Esse conto eu escrevi para um prêmio literário da UFMS cujo não cheguei sequer no TOP 10, porém não me deixarei abalar. 

Essa história foi planejada por tortuosos meses e escrita toda em apenas um dia; com o apoio de amigos, é claro. Um desses amigos era uma pessoa muito especial e generosa, de longe uma das pessoas mais marcantes de minha vida. Graças a ele, vivi muitas aventuras e no dia que inscrevi o presente texto no concurso, esse amigo me apoiou e até me deu carona para casa, vejam só.

Bom, esse amigo não está mais entre nós e esse texto serve de lembrança de um desses dias de aventuras. No caso eu fui solicitado por esse amigo a ajudar um estudante do Rio de Janeiro a encontrar um lugar para dormir aqui em Campo Grande MS, já que o mesmo perdera um ônibus para Cuiabá, onde teria atividades de um projeto.

Graças ao ocorrido, tive um tempo no mundo real, longe da sala a qual eu me isolei para compor o texto, o que tornou possível de pôr em palavras a segunda parte do texto.

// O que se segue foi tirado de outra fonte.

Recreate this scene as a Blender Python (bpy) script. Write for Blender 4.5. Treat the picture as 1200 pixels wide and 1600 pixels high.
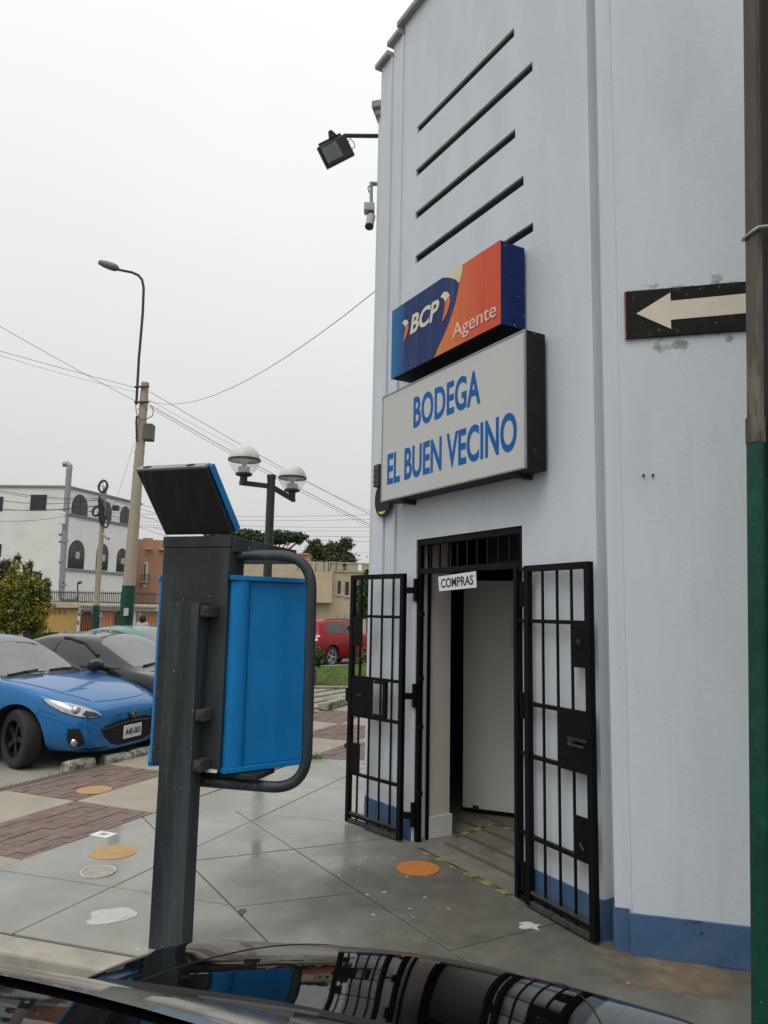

Bom, gostaria de dar póstumos agradecimentos ao Sr. Luiz Mário pelo apoio, tanto nesse texto quanto no prosseguimento da minha vida de escritor, servindo de inspiração e obviamente sendo uma boa companhia.

Me despeço então dos prezados e peço com todo o sentimento guardado nesse coração mumificado; aproveitem a companhia das pessoas sabendo que um dia elas irão partir, portanto não tenham medo de expressar gratidões, palavras amigas e de apoia-las, pois a morte surda caminha ao nosso lado e não sabemos em que esquina ela vai nos beijar, ou beijar a quem estimamos.